> [GIVEN MATERIAL]:

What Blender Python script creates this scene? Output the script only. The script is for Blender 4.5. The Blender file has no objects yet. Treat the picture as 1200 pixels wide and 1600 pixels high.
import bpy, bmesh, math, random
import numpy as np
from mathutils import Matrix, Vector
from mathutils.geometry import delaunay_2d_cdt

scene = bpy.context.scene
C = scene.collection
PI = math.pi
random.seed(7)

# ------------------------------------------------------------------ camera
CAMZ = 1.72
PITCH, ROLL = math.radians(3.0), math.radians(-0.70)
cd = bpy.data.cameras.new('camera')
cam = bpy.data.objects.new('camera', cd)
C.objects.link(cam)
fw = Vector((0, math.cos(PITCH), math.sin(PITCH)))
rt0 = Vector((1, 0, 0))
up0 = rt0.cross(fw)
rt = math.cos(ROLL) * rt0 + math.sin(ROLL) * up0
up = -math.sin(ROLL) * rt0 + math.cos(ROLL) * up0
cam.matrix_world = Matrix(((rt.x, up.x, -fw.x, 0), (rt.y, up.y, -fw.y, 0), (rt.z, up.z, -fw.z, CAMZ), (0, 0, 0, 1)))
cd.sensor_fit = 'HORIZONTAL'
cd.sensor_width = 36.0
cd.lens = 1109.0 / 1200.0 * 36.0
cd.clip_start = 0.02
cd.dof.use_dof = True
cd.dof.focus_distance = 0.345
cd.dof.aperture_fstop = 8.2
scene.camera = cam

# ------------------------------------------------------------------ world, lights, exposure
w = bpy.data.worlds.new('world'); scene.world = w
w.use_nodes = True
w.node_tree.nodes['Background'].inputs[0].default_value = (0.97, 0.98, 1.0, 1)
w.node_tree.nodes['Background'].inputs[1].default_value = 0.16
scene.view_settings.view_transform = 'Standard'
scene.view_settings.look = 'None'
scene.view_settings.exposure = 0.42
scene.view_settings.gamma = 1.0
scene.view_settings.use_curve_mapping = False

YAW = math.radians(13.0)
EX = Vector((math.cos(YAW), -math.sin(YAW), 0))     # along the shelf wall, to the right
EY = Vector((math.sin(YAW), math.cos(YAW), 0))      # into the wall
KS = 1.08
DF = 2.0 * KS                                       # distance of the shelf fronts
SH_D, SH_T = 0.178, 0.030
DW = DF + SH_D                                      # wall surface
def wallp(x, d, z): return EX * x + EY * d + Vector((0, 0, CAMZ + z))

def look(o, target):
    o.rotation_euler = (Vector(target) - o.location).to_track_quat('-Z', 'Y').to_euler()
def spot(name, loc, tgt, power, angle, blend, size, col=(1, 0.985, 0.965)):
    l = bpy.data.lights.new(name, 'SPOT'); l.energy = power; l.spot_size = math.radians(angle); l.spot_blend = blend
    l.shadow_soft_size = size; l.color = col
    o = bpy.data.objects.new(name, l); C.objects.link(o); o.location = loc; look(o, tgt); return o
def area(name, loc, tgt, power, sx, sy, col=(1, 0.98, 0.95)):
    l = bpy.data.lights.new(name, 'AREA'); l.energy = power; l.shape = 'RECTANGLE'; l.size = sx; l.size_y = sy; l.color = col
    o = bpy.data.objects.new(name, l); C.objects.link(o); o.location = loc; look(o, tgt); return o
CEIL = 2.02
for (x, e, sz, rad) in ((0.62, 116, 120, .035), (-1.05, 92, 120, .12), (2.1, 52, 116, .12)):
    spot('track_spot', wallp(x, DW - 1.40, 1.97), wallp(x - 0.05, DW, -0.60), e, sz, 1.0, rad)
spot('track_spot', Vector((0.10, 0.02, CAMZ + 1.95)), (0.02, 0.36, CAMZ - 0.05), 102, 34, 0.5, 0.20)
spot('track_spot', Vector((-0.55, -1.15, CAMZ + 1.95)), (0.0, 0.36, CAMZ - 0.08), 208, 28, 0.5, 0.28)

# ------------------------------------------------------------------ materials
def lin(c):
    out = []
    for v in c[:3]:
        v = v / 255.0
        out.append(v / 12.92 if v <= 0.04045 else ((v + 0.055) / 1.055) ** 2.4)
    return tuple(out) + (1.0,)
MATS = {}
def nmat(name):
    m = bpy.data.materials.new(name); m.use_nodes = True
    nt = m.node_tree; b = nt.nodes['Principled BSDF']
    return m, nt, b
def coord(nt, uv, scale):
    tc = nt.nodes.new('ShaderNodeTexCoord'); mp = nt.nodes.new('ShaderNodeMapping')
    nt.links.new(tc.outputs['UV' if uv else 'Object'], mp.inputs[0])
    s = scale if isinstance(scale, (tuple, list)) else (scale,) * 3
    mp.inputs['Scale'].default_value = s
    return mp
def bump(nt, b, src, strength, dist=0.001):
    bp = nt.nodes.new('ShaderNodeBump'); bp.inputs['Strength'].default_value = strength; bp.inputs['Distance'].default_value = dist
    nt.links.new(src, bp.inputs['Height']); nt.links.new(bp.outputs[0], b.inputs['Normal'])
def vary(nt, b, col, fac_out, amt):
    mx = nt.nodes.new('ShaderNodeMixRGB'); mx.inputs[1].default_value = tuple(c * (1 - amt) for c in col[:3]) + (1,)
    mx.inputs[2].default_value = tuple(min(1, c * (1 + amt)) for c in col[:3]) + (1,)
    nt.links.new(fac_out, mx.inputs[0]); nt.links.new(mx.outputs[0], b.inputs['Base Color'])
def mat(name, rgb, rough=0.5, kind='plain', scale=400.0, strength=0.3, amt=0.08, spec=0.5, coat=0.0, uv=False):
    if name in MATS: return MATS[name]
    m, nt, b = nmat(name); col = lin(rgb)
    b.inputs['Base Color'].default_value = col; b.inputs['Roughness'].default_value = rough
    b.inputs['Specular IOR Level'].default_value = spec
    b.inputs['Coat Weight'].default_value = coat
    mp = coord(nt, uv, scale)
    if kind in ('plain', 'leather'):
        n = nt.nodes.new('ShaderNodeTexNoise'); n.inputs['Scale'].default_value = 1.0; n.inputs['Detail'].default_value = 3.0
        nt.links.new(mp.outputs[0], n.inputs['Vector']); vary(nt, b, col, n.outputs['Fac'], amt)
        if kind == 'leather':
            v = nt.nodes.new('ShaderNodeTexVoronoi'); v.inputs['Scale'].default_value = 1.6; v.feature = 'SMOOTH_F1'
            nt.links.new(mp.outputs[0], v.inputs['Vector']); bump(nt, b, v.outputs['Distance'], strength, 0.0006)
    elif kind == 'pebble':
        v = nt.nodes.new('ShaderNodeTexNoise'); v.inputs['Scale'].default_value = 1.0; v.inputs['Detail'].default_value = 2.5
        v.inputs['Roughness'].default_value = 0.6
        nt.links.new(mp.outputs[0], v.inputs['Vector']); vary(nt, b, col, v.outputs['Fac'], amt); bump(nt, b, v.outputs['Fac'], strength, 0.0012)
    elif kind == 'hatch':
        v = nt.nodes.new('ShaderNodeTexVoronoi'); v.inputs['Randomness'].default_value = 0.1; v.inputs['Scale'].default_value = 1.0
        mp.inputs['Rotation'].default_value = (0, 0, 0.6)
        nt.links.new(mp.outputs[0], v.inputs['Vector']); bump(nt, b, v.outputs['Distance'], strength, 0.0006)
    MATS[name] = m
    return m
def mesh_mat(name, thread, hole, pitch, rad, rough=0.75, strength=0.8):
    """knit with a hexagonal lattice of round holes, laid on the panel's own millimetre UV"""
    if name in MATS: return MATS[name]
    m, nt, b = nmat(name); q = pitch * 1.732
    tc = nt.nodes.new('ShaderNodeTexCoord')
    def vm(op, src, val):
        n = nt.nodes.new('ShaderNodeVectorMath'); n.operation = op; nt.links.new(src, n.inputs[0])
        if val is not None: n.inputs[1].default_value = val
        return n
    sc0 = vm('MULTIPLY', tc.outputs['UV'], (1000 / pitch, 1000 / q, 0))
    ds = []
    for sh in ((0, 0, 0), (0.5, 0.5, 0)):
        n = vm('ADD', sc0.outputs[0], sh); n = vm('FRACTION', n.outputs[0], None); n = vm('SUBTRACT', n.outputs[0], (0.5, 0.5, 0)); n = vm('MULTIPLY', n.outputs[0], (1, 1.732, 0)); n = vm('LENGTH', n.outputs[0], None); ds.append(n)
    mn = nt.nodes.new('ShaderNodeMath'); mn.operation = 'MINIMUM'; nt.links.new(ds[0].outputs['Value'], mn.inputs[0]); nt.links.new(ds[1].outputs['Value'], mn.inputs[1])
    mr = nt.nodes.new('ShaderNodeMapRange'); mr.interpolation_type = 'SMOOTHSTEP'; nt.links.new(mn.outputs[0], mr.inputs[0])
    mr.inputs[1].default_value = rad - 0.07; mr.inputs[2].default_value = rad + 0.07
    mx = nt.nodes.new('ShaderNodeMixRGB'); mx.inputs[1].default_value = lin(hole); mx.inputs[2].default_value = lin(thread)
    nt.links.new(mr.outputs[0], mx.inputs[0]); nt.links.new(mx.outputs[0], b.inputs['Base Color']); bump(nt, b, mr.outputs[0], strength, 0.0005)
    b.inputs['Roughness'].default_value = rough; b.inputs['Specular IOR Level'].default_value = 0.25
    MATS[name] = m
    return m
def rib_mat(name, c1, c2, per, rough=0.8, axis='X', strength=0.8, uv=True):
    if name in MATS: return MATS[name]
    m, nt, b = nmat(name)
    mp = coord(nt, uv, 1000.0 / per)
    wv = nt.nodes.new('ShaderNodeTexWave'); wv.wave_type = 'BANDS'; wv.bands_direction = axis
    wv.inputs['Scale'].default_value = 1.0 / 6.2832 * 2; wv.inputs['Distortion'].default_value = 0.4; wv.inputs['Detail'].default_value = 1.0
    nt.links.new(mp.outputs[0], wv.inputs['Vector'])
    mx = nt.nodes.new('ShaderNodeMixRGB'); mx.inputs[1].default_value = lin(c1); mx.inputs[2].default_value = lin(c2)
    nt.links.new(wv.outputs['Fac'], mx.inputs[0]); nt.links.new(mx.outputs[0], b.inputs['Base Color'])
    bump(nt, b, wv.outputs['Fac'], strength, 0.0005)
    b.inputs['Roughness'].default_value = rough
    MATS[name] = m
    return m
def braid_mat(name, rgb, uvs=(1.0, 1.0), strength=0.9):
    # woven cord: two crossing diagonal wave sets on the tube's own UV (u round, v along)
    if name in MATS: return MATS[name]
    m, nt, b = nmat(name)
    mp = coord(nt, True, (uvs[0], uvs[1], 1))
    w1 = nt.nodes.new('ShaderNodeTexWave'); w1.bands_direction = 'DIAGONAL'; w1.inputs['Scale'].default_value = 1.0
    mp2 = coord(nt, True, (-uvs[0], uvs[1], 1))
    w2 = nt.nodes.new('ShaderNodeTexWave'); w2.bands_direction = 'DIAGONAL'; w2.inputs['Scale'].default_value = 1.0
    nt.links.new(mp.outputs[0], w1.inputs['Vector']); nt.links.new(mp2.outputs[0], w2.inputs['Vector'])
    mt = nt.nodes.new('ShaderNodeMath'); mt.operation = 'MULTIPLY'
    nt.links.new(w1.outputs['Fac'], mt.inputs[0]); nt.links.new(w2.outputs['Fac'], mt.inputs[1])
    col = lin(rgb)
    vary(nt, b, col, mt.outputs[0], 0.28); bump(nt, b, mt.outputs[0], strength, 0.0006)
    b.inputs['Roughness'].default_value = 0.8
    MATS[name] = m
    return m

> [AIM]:
Please print the material above exactly as it appears, from its first line through the line containing "scene.camera = cam", inclusive, and stop there.

> [RIGHT ANSWER]:
What Blender Python script creates this scene? Output the script only. The script is for Blender 4.5. The Blender file has no objects yet. Treat the picture as 1200 pixels wide and 1600 pixels high.
import bpy, bmesh, math, random
import numpy as np
from mathutils import Matrix, Vector
from mathutils.geometry import delaunay_2d_cdt

scene = bpy.context.scene
C = scene.collection
PI = math.pi
random.seed(7)

# ------------------------------------------------------------------ camera
CAMZ = 1.72
PITCH, ROLL = math.radians(3.0), math.radians(-0.70)
cd = bpy.data.cameras.new('camera')
cam = bpy.data.objects.new('camera', cd)
C.objects.link(cam)
fw = Vector((0, math.cos(PITCH), math.sin(PITCH)))
rt0 = Vector((1, 0, 0))
up0 = rt0.cross(fw)
rt = math.cos(ROLL) * rt0 + math.sin(ROLL) * up0
up = -math.sin(ROLL) * rt0 + math.cos(ROLL) * up0
cam.matrix_world = Matrix(((rt.x, up.x, -fw.x, 0), (rt.y, up.y, -fw.y, 0), (rt.z, up.z, -fw.z, CAMZ), (0, 0, 0, 1)))
cd.sensor_fit = 'HORIZONTAL'
cd.sensor_width = 36.0
cd.lens = 1109.0 / 1200.0 * 36.0
cd.clip_start = 0.02
cd.dof.use_dof = True
cd.dof.focus_distance = 0.345
cd.dof.aperture_fstop = 8.2
scene.camera = cam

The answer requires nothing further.